The side lights should be kept clean and the lamps properly trimmed. Use signal oil in them. After lighting the lamps below place them in the lanterns, and let them burn for some minutes with the door open. This will dry out the moisture and allow it to escape. If you don’t do this, your glass will cloud with watery vapor. The cause of these lights refusing to burn is generally want of air, owing to overheating. The gas inside preventing the fresh oxygen from entering.
Working forward at night:
If you send a man forward of a rough dark night, put a light line around him and have it fast aft, or else have another hand hold it. This should always be done if a headsail is to be taken in, as more men are lost off the bowsprit than from any other spar.
Lookout:
Always at night, if sailing in waters frequented by other vessels, keep a good lookout. If two men are in the watch, have one forward whenever you get among other craft, as it is difficult to keep a close watch to leeward from the cockpit.
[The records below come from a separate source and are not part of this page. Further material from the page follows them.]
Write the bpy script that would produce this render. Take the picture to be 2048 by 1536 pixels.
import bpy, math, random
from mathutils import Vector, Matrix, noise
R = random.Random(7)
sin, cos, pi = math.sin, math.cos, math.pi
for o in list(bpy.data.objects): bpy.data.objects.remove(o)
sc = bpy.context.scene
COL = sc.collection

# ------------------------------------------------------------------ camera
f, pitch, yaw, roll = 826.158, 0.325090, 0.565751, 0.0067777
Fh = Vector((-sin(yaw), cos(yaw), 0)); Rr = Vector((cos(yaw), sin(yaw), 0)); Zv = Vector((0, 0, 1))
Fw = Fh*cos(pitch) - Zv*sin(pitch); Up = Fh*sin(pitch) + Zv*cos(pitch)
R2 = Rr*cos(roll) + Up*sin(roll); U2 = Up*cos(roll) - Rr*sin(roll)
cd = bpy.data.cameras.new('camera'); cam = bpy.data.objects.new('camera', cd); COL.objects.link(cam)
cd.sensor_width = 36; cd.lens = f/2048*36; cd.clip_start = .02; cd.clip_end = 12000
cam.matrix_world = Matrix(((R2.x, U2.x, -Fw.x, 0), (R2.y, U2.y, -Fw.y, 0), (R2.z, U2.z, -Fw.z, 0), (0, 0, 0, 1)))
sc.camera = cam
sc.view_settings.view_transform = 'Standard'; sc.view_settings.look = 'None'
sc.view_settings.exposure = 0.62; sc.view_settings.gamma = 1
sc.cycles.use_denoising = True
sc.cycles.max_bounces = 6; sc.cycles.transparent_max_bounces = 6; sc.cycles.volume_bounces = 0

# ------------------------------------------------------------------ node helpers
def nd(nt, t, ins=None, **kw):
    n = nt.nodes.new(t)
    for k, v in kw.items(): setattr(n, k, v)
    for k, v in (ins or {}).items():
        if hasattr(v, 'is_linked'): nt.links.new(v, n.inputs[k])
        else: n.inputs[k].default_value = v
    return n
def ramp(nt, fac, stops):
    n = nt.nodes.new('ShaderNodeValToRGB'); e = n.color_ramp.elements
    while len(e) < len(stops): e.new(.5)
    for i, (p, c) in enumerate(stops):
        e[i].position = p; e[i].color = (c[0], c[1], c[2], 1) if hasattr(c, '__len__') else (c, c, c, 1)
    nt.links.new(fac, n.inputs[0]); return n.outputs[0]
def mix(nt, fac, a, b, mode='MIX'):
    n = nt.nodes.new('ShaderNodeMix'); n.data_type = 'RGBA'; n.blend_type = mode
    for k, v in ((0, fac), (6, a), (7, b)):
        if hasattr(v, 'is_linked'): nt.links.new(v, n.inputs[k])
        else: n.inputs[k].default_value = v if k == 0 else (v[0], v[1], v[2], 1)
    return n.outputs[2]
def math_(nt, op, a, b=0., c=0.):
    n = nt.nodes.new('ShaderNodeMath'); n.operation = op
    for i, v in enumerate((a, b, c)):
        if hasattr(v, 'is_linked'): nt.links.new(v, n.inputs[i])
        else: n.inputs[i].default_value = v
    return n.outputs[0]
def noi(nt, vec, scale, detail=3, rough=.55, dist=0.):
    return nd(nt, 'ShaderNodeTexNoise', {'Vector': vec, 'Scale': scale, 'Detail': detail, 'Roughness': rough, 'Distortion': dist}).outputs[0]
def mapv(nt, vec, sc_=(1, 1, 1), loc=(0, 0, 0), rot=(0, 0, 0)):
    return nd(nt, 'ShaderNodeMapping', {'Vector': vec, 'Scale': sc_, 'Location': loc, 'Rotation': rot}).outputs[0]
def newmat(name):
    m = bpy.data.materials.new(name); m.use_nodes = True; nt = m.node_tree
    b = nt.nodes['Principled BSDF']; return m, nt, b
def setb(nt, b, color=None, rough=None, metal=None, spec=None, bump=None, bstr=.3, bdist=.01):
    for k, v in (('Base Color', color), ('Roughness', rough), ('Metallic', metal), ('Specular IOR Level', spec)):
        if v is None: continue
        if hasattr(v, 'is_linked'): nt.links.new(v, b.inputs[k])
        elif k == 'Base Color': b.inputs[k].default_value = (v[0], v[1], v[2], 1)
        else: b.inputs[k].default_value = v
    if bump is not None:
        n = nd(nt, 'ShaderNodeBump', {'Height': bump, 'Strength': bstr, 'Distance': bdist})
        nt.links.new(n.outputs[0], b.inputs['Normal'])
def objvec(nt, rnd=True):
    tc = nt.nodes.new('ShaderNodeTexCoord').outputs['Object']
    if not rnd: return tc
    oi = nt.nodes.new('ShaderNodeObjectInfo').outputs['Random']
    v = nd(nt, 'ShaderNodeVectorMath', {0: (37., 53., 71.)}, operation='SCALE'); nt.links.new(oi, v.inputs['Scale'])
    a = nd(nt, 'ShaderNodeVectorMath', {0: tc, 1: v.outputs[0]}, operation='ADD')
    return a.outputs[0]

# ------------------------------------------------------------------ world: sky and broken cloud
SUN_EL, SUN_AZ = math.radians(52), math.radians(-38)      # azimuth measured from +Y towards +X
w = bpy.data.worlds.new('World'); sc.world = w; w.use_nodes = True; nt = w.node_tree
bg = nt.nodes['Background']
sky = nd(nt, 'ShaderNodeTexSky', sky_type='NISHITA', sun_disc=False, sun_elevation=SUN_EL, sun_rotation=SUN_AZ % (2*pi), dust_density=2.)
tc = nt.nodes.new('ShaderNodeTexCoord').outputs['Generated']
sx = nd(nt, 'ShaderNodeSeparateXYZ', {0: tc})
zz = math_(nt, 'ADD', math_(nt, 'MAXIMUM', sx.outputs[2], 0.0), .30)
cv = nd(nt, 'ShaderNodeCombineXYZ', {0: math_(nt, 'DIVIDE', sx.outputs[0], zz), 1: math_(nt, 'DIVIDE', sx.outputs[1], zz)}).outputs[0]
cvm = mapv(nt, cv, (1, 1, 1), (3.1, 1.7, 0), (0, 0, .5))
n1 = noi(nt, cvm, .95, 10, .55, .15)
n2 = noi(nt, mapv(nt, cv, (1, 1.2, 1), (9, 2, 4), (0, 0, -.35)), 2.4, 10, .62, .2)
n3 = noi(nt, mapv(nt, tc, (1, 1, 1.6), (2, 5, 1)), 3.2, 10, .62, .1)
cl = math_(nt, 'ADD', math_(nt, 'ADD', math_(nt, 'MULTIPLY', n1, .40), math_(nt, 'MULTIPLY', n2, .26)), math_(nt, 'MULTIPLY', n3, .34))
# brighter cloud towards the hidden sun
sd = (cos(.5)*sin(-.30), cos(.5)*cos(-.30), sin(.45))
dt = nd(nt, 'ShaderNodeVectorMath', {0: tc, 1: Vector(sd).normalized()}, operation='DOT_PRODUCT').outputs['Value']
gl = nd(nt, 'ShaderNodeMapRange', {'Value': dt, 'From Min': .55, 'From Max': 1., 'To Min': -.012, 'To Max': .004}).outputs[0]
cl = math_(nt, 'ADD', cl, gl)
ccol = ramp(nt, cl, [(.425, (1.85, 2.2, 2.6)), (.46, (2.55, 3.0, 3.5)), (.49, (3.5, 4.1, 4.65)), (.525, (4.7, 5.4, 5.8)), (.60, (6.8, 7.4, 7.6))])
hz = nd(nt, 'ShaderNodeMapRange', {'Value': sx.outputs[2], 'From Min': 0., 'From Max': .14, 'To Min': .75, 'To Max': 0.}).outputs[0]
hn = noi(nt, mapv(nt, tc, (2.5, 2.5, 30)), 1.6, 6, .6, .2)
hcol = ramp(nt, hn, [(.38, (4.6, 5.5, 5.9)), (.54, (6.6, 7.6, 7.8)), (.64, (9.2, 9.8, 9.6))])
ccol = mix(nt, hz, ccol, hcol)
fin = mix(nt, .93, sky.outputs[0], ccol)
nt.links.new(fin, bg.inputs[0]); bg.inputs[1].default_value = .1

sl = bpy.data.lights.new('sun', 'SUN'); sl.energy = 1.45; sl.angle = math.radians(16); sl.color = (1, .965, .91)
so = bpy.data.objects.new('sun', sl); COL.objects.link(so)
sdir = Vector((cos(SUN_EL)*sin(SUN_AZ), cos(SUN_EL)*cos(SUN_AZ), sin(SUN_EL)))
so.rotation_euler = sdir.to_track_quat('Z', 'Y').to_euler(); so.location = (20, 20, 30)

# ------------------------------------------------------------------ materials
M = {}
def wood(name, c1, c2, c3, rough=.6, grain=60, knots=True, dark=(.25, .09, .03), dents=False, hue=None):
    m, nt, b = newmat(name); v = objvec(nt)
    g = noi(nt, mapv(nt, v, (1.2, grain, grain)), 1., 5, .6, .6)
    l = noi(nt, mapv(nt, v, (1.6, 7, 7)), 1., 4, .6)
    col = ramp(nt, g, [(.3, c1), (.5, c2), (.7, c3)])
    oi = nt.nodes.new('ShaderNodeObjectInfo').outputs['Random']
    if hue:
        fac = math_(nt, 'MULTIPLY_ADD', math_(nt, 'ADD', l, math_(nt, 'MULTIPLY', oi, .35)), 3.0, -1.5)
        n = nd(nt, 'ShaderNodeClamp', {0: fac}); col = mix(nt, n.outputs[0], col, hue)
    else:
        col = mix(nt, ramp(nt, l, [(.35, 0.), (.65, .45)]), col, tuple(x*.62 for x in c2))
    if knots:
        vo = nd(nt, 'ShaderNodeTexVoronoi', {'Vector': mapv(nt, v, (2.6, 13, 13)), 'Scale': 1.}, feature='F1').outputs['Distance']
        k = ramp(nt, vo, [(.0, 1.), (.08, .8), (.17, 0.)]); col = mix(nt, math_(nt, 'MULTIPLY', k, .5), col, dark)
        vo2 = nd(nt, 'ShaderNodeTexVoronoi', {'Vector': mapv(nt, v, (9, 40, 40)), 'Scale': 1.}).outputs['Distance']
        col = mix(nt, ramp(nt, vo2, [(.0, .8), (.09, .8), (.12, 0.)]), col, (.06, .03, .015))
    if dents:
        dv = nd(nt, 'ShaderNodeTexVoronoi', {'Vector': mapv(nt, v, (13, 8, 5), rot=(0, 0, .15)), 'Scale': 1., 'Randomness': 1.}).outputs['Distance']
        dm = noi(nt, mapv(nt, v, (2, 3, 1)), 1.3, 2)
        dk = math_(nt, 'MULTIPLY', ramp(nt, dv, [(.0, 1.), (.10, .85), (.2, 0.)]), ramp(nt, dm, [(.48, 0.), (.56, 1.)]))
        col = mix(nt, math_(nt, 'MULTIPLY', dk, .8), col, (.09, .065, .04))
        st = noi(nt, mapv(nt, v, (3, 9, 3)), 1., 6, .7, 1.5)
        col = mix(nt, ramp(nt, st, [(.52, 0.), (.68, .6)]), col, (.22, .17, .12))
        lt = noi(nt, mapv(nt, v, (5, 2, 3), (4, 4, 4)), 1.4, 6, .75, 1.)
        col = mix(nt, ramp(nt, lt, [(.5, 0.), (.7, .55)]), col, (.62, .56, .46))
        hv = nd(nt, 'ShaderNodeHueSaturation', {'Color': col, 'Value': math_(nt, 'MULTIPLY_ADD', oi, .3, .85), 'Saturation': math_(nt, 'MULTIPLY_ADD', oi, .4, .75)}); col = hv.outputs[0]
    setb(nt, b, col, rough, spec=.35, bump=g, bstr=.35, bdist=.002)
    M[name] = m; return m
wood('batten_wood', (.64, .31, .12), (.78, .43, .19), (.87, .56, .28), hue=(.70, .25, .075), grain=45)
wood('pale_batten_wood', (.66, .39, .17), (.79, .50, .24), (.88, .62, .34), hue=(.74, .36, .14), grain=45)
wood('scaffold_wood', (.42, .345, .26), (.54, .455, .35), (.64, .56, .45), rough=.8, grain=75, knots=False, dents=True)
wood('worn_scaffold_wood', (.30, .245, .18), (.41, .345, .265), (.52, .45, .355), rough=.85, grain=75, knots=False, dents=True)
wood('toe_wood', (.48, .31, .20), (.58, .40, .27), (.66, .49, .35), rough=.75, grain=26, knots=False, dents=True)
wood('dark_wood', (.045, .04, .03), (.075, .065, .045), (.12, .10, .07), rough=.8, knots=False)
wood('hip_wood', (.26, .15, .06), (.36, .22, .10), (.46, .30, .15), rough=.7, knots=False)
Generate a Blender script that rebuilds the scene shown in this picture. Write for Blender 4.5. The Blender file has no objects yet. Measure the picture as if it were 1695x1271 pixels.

The helmsman should keep a lookout to windward and astern.
Watch tackle:
A watch tackle or Handy Billy is most useful contrivance, and should have a place on every cruising boat. It is made of a single and double block, both having hooks, or else the single having a hook and the double an eye. For a small yacht, blocks carrying a 15-thread rope are heavy enough. When stretched to its best there should be at least 15 feet drift between the blocks. This tackle saves oceans of labor, and makes the heaviest job light. If your anchor sticks, Handy Billy will bring him to terms. If you get aground, he will give a strong pull on the warp to get you off. If the bobstay breaks, or a shroud parts, he will help to keep the mast in while repairs are being made. You want good, strong blocks, as there is a tremendous strain when all the beef is on this tackle. Keep Handy Billy in a safe and easily accessible place, and he will pay you well for his lodgings.
Tack, which:
This is something that many men get sadly mixed on, and consequently are frequently violating the rules of the road. A vessel is on the starboard tack when her boom is on the port side and the wind is blowing on her starboard side. She is on the port tack when the boom is on the starboard side and the wind is blowing on her port side. Not only are there men sailing who in an emergency cannot tell the port side from the starboard, but who do not know their right from their left hand. One day I was watching a sergeant drilling a squad of recruits. He said to me, “would you believe it, half these men don’t know their right from their left hand.” Upon my questioning this, he suddenly commanded them to raise their right hands, two lifted the right, one the left, and the other three looked doubtfully at both for some seconds before raising the right one up. You can always know when you are on the starboard tack in this way: Standing at the helm and facing forward, if your right hand is on the side from which the wind is blowing you are on the starboard tack. When I was a boy, and even to-day in an emergency, I always tell my right hand by thinking which hand I would throw a stone with.